Opinion
Case No. CA98-04-041.
November 2, 1998.
Kenneth P. Frankel, for plaintiff-appellee.
Kent B. Grover, #333-682, Lebanon Correctional Institution, Pro Se.
OPINION
Defendant-appellant, Kent B. Grover, appeals pro se from a decision of the Warren County Court of Common Pleas ordering the garnishment of his funds in a commissary account at the Lebanon Correctional Institution ("LCI"). We affirm.
Appellant was convicted for the murder of Bella Leybovich and sentenced to fifteen years imprisonment. On May 23, 1997, plaintiff-appellee, Ronald Leybovich, obtained a judgment in the Cuyahoga Court Common Pleas Court against appellant in the amount of $5,000,000. Appellee subsequently filed a certificate of judgment with the Warren County Court of Common Pleas and an affidavit in support of an order of garnishment. Pursuant to R.C. 2716.01(B), appellee sought the garnishment of appellant's property, other than personal earnings, that was in the possession of LCI. On March 18, 1998, the trial court issued an order for the garnishment of $132.19 that was in appellant's commissary account at LCI.
On appeal, appellant raises a single assignment of error asserting that the trial court erred by ordering the garnishment of the funds in his commissary account. The trial court ordered the garnishment of appellant's funds pursuant to R.C. 2716.01(B) which provides:
A person who obtains a judgment against another person may garnish the property, other than personal earnings, of the person against whom judgment was obtained, if the property is in the possession of a person other than the person against whom judgment was obtained, only through a proceeding in garnishment and only in accordance with this chapter.
Appellant argues that since most of the funds in his commissary account came from the $19 per month that he earns as a tutor in prison, the funds were "personal earnings" that were exempt from garnishment under R.C. 2716.01(B). R.C. 2716.01(C)(2) defines "personal earnings" as follows:
"Personal earnings" means money, or any other consideration or thing of value, that is paid or due to a person in exchange for work, labor, or personal services provided by the person to an employer.
R.C. 2716.01(C)(1) defines an employer as "a person who is required to withhold taxes out of payments of personal earnings made to a judgment debtor."

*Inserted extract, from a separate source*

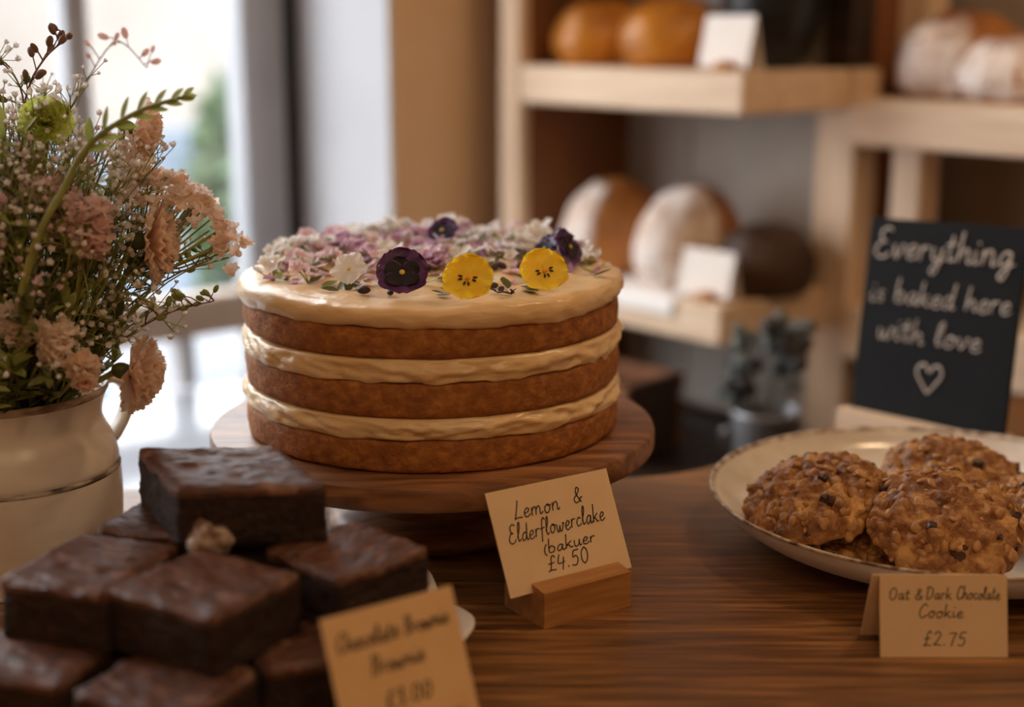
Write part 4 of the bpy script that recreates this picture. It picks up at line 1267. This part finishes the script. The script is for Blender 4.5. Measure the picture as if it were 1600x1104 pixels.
def breath(tip, seed, pm, size=.05, nst=16):
    """one airy spray: a branching stem with tiny cupped blossoms at every tip"""
    rg_ = random.Random(seed)
    tip = Vector(tip)
    t = thing('gypsophila_spray', 'x', 'flower', tip)
    path = [p - tip for p in stem_path(tip, 0, rg_=rg_)]
    mb = MB().tube(path, .0009, 5)
    bl_, lv = MB(), MB()
    fork = path[-7]
    n_ = 0
    for k in range(nst):
        a = rg_.uniform(0, 2 * PI)
        e = Vector((size * rg_.uniform(.2, 1) * math.cos(a), size * rg_.uniform(.2, 1) * math.sin(a), size * rg_.uniform(-.9, .8)))
        b0_ = path[-1 - rg_.randint(0, 9)]
        mid = b0_.lerp(e, .5) + Vector((0, 0, .004))
        mb.tube(catmull([b0_, mid, e], 3), .00042, 4)
        for q in range(5):
            b1 = e + Vector((rg_.uniform(-1, 1), rg_.uniform(-1, 1), rg_.uniform(-.6, 1))) * size * .24
            mb.tube([mid.lerp(e, rg_.uniform(.4, 1)), b1], .0003, 3)
            mm = Matrix.Translation(b1) @ Euler((rg_.uniform(-1, 1), rg_.uniform(-1, 1), rg_.uniform(0, 6))).to_matrix().to_4x4()
            r = rg_.uniform(.0018, .0036)
            for w_ in range(5):
                bl_.grid(petal_rows(r, r * .95, .5, 0, w_, 2, 2), mtx=mm @ Matrix.Rotation(2 * PI * w_ / 5, 4, 'Z') @ Matrix.Rotation(T(35), 4, 'X'))
        if k % 2 == 0:
            lv.grid(leaf_shape(rg_.uniform(.008, .016), .0032, .2), mtx=Matrix.Translation(mid) @ Euler((rg_.uniform(-.5, 1.2), rg_.uniform(-.5, .5), a)).to_matrix().to_4x4())
    mb.build('stem', M['stem'], t)
    tag(bl_.build('tiny_blossoms', M[pm], t), kind='stuff')
    tag(lv.build('small_leaves', M['leaf'], t), kind='stuff')
    return t

bt = [(-.285, .80, .235, 'white_petal'), (-.262, .815, .255, 'white_petal'), (-.240, .83, .225, 'white_petal'), (-.30, .84, .27, 'white_petal'), (-.325, .81, .25, 'white_petal'),
      (-.255, .80, .195, 'white_petal'), (-.285, .785, .185, 'white_petal'), (-.235, .815, .19, 'white_petal'), (-.335, .80, .215, 'white_petal'), (-.265, .86, .26, 'white_petal'),
      (-.225, .85, .21, 'white_petal'), (-.31, .79, .225, 'pink_petal'), (-.275, .79, .21, 'pink_petal'), (-.245, .84, .25, 'white_petal'), (-.215, .835, .180, 'white_petal'), (-.33, .86, .285, 'white_petal'),
      (-.29, .88, .275, 'white_petal'), (-.30, .80, .17, 'white_petal'), (-.262, .79, .165, 'white_petal'), (-.27, .83, .24, 'pink_petal'), (-.31, .86, .25, 'pink_petal'), (-.34, .83, .27, 'white_petal'),
      (-.255, .85, .235, 'white_petal'), (-.30, .82, .255, 'white_petal'), (-.245, .80, .21, 'white_petal'), (-.275, .87, .25, 'pink_petal'), (-.32, .80, .195, 'white_petal'), (-.235, .85, .20, 'white_petal')]
for i, (x, y, z, pm) in enumerate(bt):
    o = breath((x, y, z), 100 + i, pm, .040, 15)
    o['label'] = 'airy spray of tiny white blossoms in the jug' if pm == 'white_petal' else 'airy spray of tiny pale pink blossoms in the jug'
    o['group'] = 'white blossom sprays in the jug' if pm == 'white_petal' else 'pink blossom sprays in the jug'

def fuzzy(tip, seed, pm, size):
    rg_ = random.Random(seed)
    tip = Vector(tip)
    t = thing('statice_plume', 'x', 'flower', tip)
    path = [p - tip for p in stem_path(tip, 0, rg_=rg_)]
    MB().tube(path, .0012, 5).build('stem', M['stem'], t)
    mb = MB()
    for k in range(150):
        a, h_ = rg_.uniform(0, 2 * PI), rg_.uniform(-1, .55)
        r = size * .42 * math.sqrt(max(0, 1 - h_ * h_)) * rg_.uniform(.4, 1)
        c = Vector((r * math.cos(a), r * math.sin(a), size * .6 * h_))
        m_ = Matrix.Translation(c) @ Euler((rg_.uniform(-1.2, 1.2), rg_.uniform(-1.2, 1.2), a)).to_matrix().to_4x4()
        mb.grid(petal_rows(.0062, .0034, .4, .08, k, 3, 2), mtx=m_)
        mb.grid(petal_rows(.0055, .0034, .4, .08, k + 1, 3, 2), mtx=m_ @ Matrix.Rotation(2.2, 4, 'Z'))
    tag(mb.build('plume_florets', M[pm], t), kind='stuff')
    return t
fz = [((-.2657, .8191, .2330), 'rose', .046, 'dusty rose fuzzy plume in the middle of the bouquet, left of the curved stem'),
      ((-.3000, .8150, .2250), 'rose', .040, 'rose fuzzy plume at the left picture edge, halfway up the bouquet'),
      ((-.2400, .8000, .2250), 'rose', .036, 'small rose fuzzy plume right of the curved stem'),
      ((-.3050, .7950, .1780), 'blush', .027, 'pale fuzzy plume at the left edge, low above the jug'),
      ((-.2780, .7800, .1720), 'blush', .024, 'pale pink fuzzy plume low in the front of the bouquet'),
      ((-.2310, .8700, .2600), 'blush', .036, 'pale fuzzy plume behind the peach bloom'),
      ((-.2560, .7780, .1620), 'blush', .026, 'small pale peach clump low in the bouquet, above the jug rim'),
      ((-.2420, .7800, .1450), 'peach', .020, 'tiny peach clump just over the jug rim'),
      ((-.2900, .8400, .2500), 'rose', .040, 'rose fuzzy plume high in the middle, under the lime bloom')]
for i, (p, pm, s, lab) in enumerate(fz):
    fuzzy(p, 200 + i, pm, s)['label'] = lab

def filler(tip, seed, light=False):
    rg_ = random.Random(seed)
    tip = Vector(tip)
    t = thing('foliage_stem', 'light green leafy sprig rising high in the bouquet' if light else 'dark green leafy stem filling the jug mouth', 'plant stem', tip, (0, 0, 0), 'tall leafy sprigs in the jug' if light else 'leafy stems in the jug')
    path = [p - tip for p in stem_path(tip, 0, rg_=rg_, wob=.012)]
    MB().tube(path, [.0016 - .0008 * i / len(path) for i in range(len(path))], 5).build('stem', M['stem_dark'], t)
    mb = MB()
    for k in range(26):
        i = rg_.randint(7, len(path) - 1)
        a = rg_.uniform(0, 2 * PI)
        mb.grid(leaf_shape(rg_.uniform(.010, .020), rg_.uniform(.004, .007), rg_.uniform(-.2, .3)), mtx=Matrix.Translation(path[i]) @ Euler((rg_.uniform(-.2, 1.1), rg_.uniform(-.6, .6), a)).to_matrix().to_4x4())
    tag(mb.build('leaves', M['leaf' if light or seed % 3 == 0 else 'leaf_dark'], t), kind='stuff')
    return t
for i in range(46):
    a = rnd.uniform(-2.6, .9) if i < 36 else rnd.uniform(0, 6.28)
    r = rnd.uniform(.03, .085)
    z = rnd.uniform(.150, .215) - r * .25
    if i >= 30: z += .055
    filler((JX + r * math.cos(a), JY + r * math.sin(a) * .9, z), 300 + i)
for i in range(20):
    x = rnd.uniform(-.335, -.235)
    y = rnd.uniform(.795, .87)
    z = rnd.uniform(.215, .285) - .3 * max(0, x + .27)
    filler((x, y, z), 400 + i, True)
for i in range(16):
    filler((rnd.uniform(-.335, -.245), rnd.uniform(.762, .800), rnd.uniform(.140, .190)), 500 + i)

In the present case, the record does not contain any evidence that LCI was required to withhold taxes from the $19 per month that was paid to appellant for his tutoring. Thus, LCI was not an employer as defined in R.C. 2716.01(C)(1). Moreover, an employeeemployer relationship has not been found to exist where a prisoner performs labor for a minimal wage at a prison. See Moore v. Ohio Dept. of Rehab. Corr. (1993), 89 Ohio App.3d 107, 111, citing Fondern v. Ohio Dept. of Rehab. Corr. (1977), 51 Ohio App.2d 180. "Such involuntary labor at a token wage is in reality rehabilitative training for the benefit of the inmate, not voluntary work performed under a contract for hire for the benefit of the state." Id., citing J. Gobert and N. Cohen, Rights of Prisoners (1980), Chapter 7. Therefore, even assuming that most of the funds in appellant's commissary account came from the $19 per month that he earns as a tutor in prison, the funds were not "personal earnings" within the definition of R.C. 2716.01(C)(2) since the LCI was not appellant's employer.
Accordingly, the trial court did not err by ordering the garnishment of the funds in appellant's commissary account. Appellant's sole assignment of error is overruled.
Judgment affirmed.
YOUNG, P.J., and KOEHLER, J., concur.